» Short task
Extract the data exactly, missing nothing.

» Data block
▽

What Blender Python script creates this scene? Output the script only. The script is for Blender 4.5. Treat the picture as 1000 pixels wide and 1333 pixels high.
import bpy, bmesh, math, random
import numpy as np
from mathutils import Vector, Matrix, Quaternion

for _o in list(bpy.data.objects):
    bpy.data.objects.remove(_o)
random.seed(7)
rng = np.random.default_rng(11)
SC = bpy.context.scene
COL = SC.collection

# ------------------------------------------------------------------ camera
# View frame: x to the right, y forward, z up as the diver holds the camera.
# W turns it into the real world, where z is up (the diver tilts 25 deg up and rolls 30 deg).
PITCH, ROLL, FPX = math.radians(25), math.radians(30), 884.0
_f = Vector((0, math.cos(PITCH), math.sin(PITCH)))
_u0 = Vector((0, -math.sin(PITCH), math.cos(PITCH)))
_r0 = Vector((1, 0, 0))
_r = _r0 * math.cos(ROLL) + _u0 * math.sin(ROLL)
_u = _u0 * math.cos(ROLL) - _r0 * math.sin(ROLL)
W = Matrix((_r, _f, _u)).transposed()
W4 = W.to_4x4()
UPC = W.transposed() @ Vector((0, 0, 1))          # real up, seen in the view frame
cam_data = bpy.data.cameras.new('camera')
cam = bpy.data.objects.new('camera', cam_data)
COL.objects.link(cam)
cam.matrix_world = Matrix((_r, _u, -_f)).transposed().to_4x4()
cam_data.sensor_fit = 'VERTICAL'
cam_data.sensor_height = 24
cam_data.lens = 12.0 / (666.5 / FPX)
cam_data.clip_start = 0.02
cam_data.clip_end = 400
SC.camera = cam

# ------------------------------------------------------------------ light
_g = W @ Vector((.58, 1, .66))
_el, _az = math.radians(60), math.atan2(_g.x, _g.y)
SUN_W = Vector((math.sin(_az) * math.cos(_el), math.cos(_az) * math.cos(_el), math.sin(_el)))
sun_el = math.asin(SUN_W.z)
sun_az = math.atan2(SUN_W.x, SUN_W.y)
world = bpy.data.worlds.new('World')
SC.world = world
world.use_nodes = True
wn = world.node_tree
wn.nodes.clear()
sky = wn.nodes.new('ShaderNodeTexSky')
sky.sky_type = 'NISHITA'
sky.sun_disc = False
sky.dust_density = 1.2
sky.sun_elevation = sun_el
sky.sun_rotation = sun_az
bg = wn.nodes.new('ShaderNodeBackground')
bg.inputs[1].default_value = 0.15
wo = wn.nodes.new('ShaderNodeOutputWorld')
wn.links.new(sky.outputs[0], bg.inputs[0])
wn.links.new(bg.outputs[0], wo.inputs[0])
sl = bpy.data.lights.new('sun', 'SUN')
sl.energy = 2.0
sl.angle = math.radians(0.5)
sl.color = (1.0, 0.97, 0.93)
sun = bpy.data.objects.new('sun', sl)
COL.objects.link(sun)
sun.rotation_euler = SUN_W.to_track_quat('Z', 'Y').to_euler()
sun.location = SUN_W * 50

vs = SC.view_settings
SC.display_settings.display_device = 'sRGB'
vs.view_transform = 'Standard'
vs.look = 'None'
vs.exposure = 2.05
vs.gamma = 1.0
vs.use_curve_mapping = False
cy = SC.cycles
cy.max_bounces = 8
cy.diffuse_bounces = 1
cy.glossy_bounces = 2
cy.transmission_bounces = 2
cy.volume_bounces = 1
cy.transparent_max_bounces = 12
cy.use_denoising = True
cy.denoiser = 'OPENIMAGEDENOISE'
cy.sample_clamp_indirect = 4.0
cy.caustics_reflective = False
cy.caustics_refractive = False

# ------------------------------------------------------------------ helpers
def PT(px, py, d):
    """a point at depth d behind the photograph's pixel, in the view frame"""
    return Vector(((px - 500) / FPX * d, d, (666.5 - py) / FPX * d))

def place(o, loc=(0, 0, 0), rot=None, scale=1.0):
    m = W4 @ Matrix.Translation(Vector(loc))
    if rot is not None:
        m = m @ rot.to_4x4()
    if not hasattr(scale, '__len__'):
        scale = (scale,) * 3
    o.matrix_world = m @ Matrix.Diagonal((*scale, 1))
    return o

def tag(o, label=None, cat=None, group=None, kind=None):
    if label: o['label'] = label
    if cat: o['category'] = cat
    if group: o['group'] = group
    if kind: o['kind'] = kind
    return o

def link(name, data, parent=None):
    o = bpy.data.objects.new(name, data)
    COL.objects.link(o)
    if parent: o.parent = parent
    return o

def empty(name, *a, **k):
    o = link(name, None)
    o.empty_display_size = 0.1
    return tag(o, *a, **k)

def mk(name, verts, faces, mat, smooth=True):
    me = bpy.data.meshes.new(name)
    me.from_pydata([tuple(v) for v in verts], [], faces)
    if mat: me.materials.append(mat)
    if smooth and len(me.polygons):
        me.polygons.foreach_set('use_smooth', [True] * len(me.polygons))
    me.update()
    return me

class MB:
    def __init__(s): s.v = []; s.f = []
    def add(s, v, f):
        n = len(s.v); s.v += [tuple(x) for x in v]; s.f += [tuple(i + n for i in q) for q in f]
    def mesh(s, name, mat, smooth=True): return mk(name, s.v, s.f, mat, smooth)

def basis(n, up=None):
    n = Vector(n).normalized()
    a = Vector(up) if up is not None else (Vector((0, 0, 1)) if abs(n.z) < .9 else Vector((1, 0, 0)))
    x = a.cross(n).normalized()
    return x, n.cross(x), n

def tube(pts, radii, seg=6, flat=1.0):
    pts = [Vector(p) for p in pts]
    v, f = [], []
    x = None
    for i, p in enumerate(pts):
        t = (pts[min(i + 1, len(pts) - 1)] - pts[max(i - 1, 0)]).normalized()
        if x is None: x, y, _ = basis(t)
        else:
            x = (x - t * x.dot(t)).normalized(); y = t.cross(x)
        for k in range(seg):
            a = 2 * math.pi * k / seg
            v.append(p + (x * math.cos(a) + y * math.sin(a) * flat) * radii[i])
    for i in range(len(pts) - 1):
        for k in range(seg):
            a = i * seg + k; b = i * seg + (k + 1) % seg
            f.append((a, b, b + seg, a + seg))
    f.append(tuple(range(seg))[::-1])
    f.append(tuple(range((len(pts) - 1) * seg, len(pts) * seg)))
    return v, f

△

» Result of this task
What Blender Python script creates this scene? Output the script only. The script is for Blender 4.5. Treat the picture as 1000 pixels wide and 1333 pixels high.
import bpy, bmesh, math, random
import numpy as np
from mathutils import Vector, Matrix, Quaternion

for _o in list(bpy.data.objects):
    bpy.data.objects.remove(_o)
random.seed(7)
rng = np.random.default_rng(11)
SC = bpy.context.scene
COL = SC.collection

# ------------------------------------------------------------------ camera
# View frame: x to the right, y forward, z up as the diver holds the camera.
# W turns it into the real world, where z is up (the diver tilts 25 deg up and rolls 30 deg).
PITCH, ROLL, FPX = math.radians(25), math.radians(30), 884.0
_f = Vector((0, math.cos(PITCH), math.sin(PITCH)))
_u0 = Vector((0, -math.sin(PITCH), math.cos(PITCH)))
_r0 = Vector((1, 0, 0))
_r = _r0 * math.cos(ROLL) + _u0 * math.sin(ROLL)
_u = _u0 * math.cos(ROLL) - _r0 * math.sin(ROLL)
W = Matrix((_r, _f, _u)).transposed()
W4 = W.to_4x4()
UPC = W.transposed() @ Vector((0, 0, 1))          # real up, seen in the view frame
cam_data = bpy.data.cameras.new('camera')
cam = bpy.data.objects.new('camera', cam_data)
COL.objects.link(cam)
cam.matrix_world = Matrix((_r, _u, -_f)).transposed().to_4x4()
cam_data.sensor_fit = 'VERTICAL'
cam_data.sensor_height = 24
cam_data.lens = 12.0 / (666.5 / FPX)
cam_data.clip_start = 0.02
cam_data.clip_end = 400
SC.camera = cam

# ------------------------------------------------------------------ light
_g = W @ Vector((.58, 1, .66))
_el, _az = math.radians(60), math.atan2(_g.x, _g.y)
SUN_W = Vector((math.sin(_az) * math.cos(_el), math.cos(_az) * math.cos(_el), math.sin(_el)))
sun_el = math.asin(SUN_W.z)
sun_az = math.atan2(SUN_W.x, SUN_W.y)
world = bpy.data.worlds.new('World')
SC.world = world
world.use_nodes = True
wn = world.node_tree
wn.nodes.clear()
sky = wn.nodes.new('ShaderNodeTexSky')
sky.sky_type = 'NISHITA'
sky.sun_disc = False
sky.dust_density = 1.2
sky.sun_elevation = sun_el
sky.sun_rotation = sun_az
bg = wn.nodes.new('ShaderNodeBackground')
bg.inputs[1].default_value = 0.15
wo = wn.nodes.new('ShaderNodeOutputWorld')
wn.links.new(sky.outputs[0], bg.inputs[0])
wn.links.new(bg.outputs[0], wo.inputs[0])
sl = bpy.data.lights.new('sun', 'SUN')
sl.energy = 2.0
sl.angle = math.radians(0.5)
sl.color = (1.0, 0.97, 0.93)
sun = bpy.data.objects.new('sun', sl)
COL.objects.link(sun)
sun.rotation_euler = SUN_W.to_track_quat('Z', 'Y').to_euler()
sun.location = SUN_W * 50

vs = SC.view_settings
SC.display_settings.display_device = 'sRGB'
vs.view_transform = 'Standard'
vs.look = 'None'
vs.exposure = 2.05
vs.gamma = 1.0
vs.use_curve_mapping = False
cy = SC.cycles
cy.max_bounces = 8
cy.diffuse_bounces = 1
cy.glossy_bounces = 2
cy.transmission_bounces = 2
cy.volume_bounces = 1
cy.transparent_max_bounces = 12
cy.use_denoising = True
cy.denoiser = 'OPENIMAGEDENOISE'
cy.sample_clamp_indirect = 4.0
cy.caustics_reflective = False
cy.caustics_refractive = False

# ------------------------------------------------------------------ helpers
def PT(px, py, d):
    """a point at depth d behind the photograph's pixel, in the view frame"""
    return Vector(((px - 500) / FPX * d, d, (666.5 - py) / FPX * d))

def place(o, loc=(0, 0, 0), rot=None, scale=1.0):
    m = W4 @ Matrix.Translation(Vector(loc))
    if rot is not None:
        m = m @ rot.to_4x4()
    if not hasattr(scale, '__len__'):
        scale = (scale,) * 3
    o.matrix_world = m @ Matrix.Diagonal((*scale, 1))
    return o

def tag(o, label=None, cat=None, group=None, kind=None):
    if label: o['label'] = label
    if cat: o['category'] = cat
    if group: o['group'] = group
    if kind: o['kind'] = kind
    return o

def link(name, data, parent=None):
    o = bpy.data.objects.new(name, data)
    COL.objects.link(o)
    if parent: o.parent = parent
    return o

def empty(name, *a, **k):
    o = link(name, None)
    o.empty_display_size = 0.1
    return tag(o, *a, **k)

def mk(name, verts, faces, mat, smooth=True):
    me = bpy.data.meshes.new(name)
    me.from_pydata([tuple(v) for v in verts], [], faces)
    if mat: me.materials.append(mat)
    if smooth and len(me.polygons):
        me.polygons.foreach_set('use_smooth', [True] * len(me.polygons))
    me.update()
    return me

class MB:
    def __init__(s): s.v = []; s.f = []
    def add(s, v, f):
        n = len(s.v); s.v += [tuple(x) for x in v]; s.f += [tuple(i + n for i in q) for q in f]
    def mesh(s, name, mat, smooth=True): return mk(name, s.v, s.f, mat, smooth)

def basis(n, up=None):
    n = Vector(n).normalized()
    a = Vector(up) if up is not None else (Vector((0, 0, 1)) if abs(n.z) < .9 else Vector((1, 0, 0)))
    x = a.cross(n).normalized()
    return x, n.cross(x), n

def tube(pts, radii, seg=6, flat=1.0):
    pts = [Vector(p) for p in pts]
    v, f = [], []
    x = None
    for i, p in enumerate(pts):
        t = (pts[min(i + 1, len(pts) - 1)] - pts[max(i - 1, 0)]).normalized()
        if x is None: x, y, _ = basis(t)
        else:
            x = (x - t * x.dot(t)).normalized(); y = t.cross(x)
        for k in range(seg):
            a = 2 * math.pi * k / seg
            v.append(p + (x * math.cos(a) + y * math.sin(a) * flat) * radii[i])
    for i in range(len(pts) - 1):
        for k in range(seg):
            a = i * seg + k; b = i * seg + (k + 1) % seg
            f.append((a, b, b + seg, a + seg))
    f.append(tuple(range(seg))[::-1])
    f.append(tuple(range((len(pts) - 1) * seg, len(pts) * seg)))
    return v, f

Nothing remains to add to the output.